"There's a price to pay," Tigers manager Jim Leyland said in the clubhouse last weekend after a Tampa Bay pitcher whizzed a fastball alarmingly near Miguel Cabrera's face.
A Rays batter felt that price on his arm the next day, it was widely assumed when Rick Porcello threw one there in the first inning Sunday.

Rick Porcello draws a league penalty for what's seen as next-day retaliation.
Porcello also pays, it turns out. His price is an undisclosed fine and six-game suspension, imposed after league executives concluded he meant to hit second baseman Ben Zobrist.
The penalties are Leland's fault, in the view of Oakland Press writer Matthew B. Mowery.
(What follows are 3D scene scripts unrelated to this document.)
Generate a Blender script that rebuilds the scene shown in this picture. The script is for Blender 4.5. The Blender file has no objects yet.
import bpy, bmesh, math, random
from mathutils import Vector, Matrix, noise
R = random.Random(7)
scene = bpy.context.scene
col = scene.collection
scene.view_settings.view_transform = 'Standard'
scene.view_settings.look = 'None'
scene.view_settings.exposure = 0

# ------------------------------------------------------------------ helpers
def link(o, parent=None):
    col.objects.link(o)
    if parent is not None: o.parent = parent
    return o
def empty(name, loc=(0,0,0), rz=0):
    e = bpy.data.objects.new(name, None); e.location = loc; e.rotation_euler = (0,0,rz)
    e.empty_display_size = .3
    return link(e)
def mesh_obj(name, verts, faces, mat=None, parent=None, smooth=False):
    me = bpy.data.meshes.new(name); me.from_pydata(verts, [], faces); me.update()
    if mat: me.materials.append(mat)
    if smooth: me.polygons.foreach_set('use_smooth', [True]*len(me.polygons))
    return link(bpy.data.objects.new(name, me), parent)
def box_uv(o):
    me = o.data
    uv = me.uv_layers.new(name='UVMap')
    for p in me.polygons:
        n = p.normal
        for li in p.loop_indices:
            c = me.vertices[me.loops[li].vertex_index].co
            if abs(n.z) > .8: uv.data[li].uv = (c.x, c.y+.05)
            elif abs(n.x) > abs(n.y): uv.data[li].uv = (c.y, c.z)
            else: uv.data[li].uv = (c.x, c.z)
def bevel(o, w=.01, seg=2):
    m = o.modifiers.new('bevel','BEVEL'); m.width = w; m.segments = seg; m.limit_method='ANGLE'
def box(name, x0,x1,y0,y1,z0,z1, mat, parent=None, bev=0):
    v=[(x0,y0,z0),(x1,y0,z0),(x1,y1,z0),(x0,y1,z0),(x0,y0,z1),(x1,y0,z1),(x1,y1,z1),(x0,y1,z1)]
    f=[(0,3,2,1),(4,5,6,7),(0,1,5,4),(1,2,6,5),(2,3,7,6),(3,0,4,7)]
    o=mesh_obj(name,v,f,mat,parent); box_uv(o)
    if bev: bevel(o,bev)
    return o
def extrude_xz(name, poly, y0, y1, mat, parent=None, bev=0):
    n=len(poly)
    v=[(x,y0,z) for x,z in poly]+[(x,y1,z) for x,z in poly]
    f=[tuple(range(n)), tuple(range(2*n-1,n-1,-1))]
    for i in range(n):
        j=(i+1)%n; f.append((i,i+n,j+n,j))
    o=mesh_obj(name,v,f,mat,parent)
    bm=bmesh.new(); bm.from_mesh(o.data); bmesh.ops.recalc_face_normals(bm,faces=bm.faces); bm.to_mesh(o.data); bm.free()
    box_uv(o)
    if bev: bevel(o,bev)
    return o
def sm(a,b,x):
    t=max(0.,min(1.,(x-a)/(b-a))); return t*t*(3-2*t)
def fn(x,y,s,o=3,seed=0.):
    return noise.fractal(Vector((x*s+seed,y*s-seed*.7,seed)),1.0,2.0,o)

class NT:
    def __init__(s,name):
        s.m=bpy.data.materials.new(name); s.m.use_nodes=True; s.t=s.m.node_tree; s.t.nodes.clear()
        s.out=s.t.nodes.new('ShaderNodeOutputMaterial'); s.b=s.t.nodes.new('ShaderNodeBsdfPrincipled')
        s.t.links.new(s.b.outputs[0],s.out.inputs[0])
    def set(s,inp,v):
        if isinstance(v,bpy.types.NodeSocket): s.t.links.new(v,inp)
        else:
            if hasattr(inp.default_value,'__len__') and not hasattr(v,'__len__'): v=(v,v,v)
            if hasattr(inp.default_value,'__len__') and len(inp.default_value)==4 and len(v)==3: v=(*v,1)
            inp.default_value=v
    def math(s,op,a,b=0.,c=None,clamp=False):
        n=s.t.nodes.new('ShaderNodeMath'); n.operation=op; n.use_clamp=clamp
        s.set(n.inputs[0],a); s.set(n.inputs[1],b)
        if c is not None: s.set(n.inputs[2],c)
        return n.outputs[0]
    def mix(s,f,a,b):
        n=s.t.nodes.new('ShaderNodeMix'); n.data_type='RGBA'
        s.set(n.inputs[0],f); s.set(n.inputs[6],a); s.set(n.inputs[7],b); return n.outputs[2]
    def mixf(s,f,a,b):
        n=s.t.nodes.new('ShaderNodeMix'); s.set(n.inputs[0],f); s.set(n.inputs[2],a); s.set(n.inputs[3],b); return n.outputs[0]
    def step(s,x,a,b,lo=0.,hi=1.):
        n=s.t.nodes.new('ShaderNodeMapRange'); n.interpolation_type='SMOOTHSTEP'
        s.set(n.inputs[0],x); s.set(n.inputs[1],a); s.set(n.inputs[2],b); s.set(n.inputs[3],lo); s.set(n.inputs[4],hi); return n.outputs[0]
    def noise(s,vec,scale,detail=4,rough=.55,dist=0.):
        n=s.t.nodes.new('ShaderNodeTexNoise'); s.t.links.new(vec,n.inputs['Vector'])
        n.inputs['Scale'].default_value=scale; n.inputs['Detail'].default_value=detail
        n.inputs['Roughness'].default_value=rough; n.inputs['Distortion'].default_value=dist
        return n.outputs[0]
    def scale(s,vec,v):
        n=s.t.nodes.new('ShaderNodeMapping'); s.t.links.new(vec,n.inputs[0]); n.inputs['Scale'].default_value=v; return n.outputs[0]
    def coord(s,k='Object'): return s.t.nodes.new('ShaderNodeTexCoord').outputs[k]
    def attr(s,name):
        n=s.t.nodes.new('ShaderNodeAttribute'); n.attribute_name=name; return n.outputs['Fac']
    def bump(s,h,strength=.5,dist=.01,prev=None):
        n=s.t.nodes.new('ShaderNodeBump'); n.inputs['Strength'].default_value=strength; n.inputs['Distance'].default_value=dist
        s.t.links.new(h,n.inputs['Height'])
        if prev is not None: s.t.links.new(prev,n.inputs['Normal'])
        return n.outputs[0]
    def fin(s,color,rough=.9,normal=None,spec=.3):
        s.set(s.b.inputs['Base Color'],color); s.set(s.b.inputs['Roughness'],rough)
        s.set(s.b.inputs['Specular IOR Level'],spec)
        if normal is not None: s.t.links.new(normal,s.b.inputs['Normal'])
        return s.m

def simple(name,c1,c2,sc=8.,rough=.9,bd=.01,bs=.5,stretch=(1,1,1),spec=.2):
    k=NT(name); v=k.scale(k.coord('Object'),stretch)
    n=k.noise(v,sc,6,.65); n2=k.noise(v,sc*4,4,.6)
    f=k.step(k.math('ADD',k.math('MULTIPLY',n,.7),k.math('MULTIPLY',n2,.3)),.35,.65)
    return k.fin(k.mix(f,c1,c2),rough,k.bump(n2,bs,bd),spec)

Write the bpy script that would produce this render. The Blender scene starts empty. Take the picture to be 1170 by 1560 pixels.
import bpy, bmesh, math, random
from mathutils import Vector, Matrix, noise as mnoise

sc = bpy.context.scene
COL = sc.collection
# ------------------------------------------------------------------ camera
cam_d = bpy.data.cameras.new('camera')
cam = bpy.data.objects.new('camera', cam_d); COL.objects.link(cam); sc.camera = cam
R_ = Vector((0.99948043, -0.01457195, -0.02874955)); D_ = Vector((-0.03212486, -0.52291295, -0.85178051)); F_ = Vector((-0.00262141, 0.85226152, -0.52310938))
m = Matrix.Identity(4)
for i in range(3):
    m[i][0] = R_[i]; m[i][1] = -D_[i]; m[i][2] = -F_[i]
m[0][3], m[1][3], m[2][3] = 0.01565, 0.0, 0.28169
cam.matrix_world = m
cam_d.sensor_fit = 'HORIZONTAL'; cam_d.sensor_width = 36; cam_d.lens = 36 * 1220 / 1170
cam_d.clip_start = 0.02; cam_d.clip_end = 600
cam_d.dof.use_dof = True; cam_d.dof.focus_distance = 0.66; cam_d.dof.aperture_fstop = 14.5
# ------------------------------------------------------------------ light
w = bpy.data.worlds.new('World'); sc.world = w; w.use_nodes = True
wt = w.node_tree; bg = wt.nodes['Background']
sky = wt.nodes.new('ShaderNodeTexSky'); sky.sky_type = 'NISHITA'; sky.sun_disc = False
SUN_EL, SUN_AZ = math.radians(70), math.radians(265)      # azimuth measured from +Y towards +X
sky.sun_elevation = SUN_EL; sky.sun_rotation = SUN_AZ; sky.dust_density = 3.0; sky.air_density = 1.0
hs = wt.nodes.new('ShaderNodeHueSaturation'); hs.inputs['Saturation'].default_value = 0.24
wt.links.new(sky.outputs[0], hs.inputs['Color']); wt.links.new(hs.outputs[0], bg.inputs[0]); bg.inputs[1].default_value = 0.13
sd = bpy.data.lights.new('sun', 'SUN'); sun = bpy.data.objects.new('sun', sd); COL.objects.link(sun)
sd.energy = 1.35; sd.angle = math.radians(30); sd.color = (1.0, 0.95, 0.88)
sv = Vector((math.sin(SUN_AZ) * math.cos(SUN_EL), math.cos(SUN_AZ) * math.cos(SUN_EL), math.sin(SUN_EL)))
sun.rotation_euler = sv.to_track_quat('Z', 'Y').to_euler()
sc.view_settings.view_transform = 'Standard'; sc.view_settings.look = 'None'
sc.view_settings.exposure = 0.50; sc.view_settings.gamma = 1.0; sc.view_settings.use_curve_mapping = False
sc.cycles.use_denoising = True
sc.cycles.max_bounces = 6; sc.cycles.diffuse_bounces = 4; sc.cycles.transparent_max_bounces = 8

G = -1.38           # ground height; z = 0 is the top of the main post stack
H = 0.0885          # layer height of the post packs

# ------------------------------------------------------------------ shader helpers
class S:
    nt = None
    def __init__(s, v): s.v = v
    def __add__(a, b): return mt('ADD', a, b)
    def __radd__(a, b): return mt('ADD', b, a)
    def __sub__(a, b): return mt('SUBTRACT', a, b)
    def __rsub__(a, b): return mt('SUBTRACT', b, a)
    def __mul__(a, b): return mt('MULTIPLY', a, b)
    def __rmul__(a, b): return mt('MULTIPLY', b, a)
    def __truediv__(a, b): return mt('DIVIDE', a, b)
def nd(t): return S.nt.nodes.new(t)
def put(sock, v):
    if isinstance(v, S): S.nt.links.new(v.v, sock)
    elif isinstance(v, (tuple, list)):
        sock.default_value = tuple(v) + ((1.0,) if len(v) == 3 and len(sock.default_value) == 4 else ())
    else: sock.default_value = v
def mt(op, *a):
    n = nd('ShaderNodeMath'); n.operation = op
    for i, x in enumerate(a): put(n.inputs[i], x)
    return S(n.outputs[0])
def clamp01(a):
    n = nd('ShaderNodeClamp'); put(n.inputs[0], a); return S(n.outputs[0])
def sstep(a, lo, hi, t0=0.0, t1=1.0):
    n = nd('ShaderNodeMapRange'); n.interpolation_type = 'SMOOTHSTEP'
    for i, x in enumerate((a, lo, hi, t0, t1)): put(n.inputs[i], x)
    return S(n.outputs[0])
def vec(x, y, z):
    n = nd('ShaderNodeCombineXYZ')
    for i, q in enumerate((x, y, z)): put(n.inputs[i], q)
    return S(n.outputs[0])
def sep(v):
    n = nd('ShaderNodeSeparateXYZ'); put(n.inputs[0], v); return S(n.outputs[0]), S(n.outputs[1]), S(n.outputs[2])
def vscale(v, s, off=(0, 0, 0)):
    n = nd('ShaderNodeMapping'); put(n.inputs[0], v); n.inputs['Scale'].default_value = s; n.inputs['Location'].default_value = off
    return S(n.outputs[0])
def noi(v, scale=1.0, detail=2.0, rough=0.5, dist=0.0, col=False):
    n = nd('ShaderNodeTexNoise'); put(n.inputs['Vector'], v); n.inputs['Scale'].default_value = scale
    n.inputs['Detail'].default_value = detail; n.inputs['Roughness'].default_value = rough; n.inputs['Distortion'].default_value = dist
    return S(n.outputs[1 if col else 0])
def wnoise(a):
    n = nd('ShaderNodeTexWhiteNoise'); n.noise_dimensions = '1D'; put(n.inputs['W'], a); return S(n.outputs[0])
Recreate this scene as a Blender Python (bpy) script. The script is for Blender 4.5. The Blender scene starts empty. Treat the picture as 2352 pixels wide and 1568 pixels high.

All [he] did was shine a big spotlight on everything and anything that Porcello did Sunday afternoon.
He could’ve gone the route taken by his slugger, Cabrera, who — despite being accused of “crying” by the Rays the next day — didn’t say anything inflammatory after the game.
Instead, Leyland went off in one of his patented tirades. . . .
Leyland set up Porcello — who at worst was just trying to be a good teammate — to have to take the fall by making a big deal about the need for retaliation before it happened.
Mowery is unfazed by Porcello's predictable action and thinks Leyland's 90-second rant to the media threw his hit man under the bus needlessly.
It's an unwritten rule: You mess with our guy, we’ll mess with yours. It happens.
But it probably should go unspoken, too. And it should be handled on the field, not in front of cameras.